» **Provided data**:
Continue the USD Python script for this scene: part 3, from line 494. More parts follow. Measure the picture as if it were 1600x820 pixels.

==

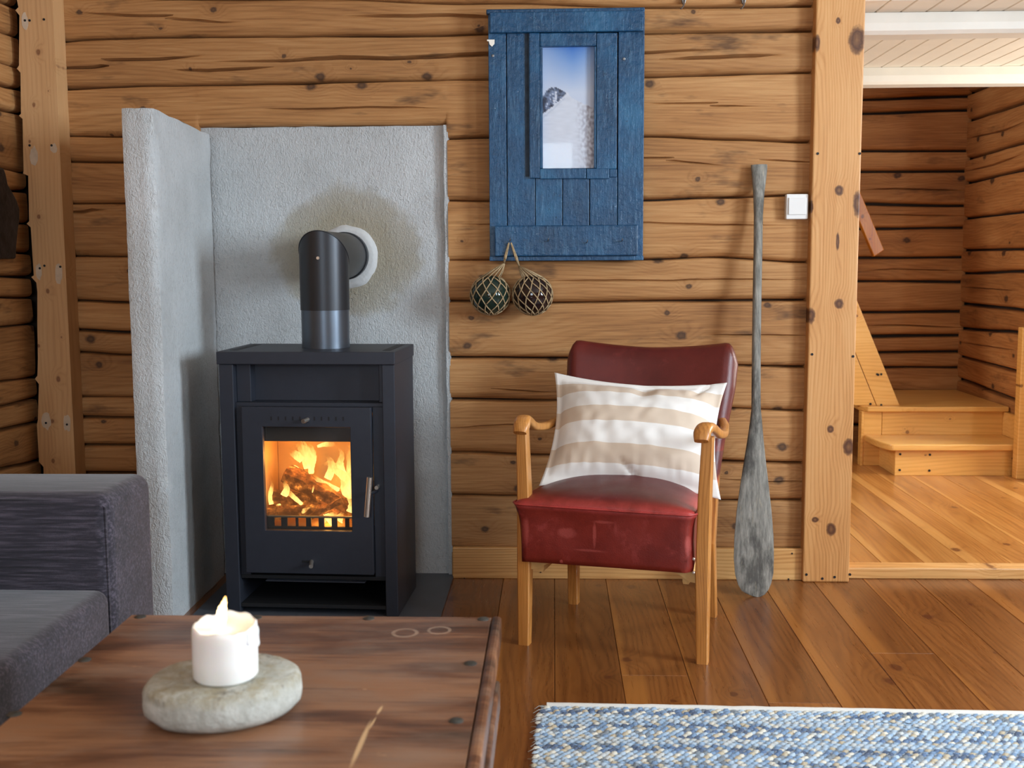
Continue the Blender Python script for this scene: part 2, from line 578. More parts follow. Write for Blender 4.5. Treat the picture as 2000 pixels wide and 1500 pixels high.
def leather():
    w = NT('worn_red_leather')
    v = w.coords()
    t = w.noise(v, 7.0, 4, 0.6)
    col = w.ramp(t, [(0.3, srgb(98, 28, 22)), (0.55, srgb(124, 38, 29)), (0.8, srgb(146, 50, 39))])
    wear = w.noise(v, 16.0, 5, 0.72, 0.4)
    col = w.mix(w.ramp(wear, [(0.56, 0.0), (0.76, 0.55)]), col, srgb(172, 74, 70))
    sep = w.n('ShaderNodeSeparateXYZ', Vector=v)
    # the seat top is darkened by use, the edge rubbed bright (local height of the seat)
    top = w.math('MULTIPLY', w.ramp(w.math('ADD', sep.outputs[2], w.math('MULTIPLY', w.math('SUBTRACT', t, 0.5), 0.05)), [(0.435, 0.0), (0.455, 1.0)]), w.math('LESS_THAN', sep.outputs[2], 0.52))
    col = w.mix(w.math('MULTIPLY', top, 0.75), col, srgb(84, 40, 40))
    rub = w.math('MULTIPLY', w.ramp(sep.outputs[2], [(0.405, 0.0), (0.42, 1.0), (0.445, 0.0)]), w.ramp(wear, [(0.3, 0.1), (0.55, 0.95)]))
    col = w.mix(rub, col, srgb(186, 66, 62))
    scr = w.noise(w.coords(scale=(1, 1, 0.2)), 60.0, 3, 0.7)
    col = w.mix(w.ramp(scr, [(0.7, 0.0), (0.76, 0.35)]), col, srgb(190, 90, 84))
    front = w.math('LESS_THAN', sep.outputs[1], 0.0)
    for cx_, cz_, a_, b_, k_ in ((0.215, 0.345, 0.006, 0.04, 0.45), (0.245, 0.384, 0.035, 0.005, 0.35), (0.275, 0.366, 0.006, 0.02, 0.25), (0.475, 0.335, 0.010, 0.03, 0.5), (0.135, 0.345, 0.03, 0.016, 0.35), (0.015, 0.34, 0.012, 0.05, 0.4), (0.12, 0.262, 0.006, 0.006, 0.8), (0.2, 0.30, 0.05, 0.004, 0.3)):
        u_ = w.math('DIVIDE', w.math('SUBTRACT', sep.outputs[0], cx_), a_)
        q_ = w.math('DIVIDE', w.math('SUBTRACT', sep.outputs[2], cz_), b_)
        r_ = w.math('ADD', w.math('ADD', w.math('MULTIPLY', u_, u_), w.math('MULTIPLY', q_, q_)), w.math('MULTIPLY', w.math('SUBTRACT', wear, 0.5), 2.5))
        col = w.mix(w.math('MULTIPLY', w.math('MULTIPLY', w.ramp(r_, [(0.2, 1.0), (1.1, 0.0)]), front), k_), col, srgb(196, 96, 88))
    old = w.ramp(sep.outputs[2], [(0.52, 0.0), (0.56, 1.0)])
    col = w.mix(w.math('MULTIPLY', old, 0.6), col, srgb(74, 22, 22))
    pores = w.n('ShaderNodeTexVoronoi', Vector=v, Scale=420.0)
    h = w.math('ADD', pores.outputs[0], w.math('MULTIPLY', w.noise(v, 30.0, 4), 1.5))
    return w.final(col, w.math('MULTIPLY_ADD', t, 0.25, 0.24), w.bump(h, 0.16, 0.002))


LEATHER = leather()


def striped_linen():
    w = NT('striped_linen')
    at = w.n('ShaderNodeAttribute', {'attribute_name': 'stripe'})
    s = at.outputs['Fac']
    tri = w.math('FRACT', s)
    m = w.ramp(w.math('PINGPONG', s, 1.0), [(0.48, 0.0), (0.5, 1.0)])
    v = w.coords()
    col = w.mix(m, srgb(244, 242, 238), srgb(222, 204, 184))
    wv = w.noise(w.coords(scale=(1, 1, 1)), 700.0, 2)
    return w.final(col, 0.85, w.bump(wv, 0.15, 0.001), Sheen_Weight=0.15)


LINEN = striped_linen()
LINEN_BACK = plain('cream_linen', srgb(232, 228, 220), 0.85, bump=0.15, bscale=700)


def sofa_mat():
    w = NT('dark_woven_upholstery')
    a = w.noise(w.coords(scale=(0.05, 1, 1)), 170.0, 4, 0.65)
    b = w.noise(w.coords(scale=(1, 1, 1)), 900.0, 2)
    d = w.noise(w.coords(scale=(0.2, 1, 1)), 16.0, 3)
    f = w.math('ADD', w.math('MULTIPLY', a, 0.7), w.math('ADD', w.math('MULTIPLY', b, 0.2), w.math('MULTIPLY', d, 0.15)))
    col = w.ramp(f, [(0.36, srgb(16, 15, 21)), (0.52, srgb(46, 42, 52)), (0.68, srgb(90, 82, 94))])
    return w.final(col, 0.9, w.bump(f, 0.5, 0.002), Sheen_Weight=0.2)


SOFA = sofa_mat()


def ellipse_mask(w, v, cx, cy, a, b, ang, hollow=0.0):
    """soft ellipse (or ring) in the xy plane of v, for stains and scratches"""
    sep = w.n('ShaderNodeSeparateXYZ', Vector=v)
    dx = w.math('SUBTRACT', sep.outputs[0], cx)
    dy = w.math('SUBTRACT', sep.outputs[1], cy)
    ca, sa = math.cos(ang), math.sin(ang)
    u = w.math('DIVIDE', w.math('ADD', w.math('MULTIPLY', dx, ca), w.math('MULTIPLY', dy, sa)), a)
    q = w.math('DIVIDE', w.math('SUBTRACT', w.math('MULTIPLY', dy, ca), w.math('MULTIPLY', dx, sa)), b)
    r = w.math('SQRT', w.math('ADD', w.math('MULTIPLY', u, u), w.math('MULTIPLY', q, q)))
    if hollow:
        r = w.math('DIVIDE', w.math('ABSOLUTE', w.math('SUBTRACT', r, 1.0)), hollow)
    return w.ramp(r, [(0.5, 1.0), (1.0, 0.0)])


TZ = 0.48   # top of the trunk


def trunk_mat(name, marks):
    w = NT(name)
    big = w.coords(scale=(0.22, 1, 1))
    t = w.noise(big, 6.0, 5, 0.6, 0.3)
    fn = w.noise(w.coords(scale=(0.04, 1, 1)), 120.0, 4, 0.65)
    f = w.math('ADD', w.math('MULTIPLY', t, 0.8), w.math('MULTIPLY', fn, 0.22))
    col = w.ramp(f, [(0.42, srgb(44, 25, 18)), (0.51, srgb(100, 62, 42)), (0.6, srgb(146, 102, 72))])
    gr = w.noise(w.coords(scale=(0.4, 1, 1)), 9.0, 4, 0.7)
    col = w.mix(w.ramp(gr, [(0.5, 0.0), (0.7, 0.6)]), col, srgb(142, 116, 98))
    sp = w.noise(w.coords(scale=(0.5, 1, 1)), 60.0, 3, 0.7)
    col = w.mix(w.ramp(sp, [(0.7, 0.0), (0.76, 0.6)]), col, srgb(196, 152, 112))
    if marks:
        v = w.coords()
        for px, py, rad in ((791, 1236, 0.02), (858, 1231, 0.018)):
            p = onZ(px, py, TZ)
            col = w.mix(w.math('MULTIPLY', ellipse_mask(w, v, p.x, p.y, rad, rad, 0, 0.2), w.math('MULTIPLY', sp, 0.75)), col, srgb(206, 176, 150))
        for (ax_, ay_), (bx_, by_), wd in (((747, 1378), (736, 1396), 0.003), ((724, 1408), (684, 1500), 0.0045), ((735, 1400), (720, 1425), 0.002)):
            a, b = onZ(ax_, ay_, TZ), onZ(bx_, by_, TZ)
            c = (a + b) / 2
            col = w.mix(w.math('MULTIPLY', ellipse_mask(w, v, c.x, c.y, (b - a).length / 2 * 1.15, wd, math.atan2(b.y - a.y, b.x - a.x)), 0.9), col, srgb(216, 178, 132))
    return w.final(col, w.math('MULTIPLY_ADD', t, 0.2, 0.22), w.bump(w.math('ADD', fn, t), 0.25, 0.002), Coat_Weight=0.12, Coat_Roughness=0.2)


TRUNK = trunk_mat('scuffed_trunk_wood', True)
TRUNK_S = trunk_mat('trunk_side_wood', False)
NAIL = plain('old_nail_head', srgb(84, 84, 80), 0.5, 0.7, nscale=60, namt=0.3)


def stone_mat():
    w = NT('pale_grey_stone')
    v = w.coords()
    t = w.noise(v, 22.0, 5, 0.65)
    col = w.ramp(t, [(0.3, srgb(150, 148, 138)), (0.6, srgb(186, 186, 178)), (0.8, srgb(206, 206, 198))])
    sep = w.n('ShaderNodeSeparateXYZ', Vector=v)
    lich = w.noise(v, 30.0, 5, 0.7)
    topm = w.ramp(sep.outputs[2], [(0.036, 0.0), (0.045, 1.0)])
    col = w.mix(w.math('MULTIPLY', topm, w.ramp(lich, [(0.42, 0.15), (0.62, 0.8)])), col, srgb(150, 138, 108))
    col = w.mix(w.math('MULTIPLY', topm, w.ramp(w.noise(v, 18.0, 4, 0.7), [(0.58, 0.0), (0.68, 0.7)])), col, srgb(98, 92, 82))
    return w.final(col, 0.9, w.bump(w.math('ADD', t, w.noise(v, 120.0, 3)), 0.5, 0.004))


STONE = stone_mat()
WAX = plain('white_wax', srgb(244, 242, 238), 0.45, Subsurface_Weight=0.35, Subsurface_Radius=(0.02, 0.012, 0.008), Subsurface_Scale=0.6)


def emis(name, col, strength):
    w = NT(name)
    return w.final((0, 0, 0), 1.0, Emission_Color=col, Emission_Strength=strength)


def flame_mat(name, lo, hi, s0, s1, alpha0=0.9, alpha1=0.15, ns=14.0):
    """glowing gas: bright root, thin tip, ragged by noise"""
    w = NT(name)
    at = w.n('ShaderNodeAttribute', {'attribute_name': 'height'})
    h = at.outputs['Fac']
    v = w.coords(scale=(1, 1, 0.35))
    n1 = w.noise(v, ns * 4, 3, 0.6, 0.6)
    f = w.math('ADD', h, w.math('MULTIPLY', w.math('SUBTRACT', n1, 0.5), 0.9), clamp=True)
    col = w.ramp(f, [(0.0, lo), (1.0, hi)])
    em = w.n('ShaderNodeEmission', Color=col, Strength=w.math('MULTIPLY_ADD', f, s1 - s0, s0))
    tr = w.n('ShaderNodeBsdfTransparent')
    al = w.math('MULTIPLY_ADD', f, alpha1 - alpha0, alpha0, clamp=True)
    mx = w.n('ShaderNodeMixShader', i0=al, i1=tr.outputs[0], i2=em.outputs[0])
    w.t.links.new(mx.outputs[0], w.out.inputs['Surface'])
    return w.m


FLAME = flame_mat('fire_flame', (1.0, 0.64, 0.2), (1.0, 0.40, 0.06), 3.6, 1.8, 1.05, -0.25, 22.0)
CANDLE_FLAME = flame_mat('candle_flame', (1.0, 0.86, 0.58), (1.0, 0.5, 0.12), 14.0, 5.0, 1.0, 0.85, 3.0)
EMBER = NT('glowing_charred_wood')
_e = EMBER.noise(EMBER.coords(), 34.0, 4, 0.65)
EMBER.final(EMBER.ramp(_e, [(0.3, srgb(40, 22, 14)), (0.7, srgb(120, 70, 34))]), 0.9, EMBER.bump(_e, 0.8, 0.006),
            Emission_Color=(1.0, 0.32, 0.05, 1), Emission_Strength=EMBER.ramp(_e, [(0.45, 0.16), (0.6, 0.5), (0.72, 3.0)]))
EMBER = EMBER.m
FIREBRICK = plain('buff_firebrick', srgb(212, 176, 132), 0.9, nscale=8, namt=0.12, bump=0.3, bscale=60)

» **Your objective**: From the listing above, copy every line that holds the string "this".

» **Output**:
Continue the USD Python script for this scene: part 3, from line 494. More parts follow. Measure the picture as if it were 1600x820 pixels.
Continue the Blender Python script for this scene: part 2, from line 578. More parts follow. Write for Blender 4.5. Treat the picture as 2000 pixels wide and 1500 pixels high.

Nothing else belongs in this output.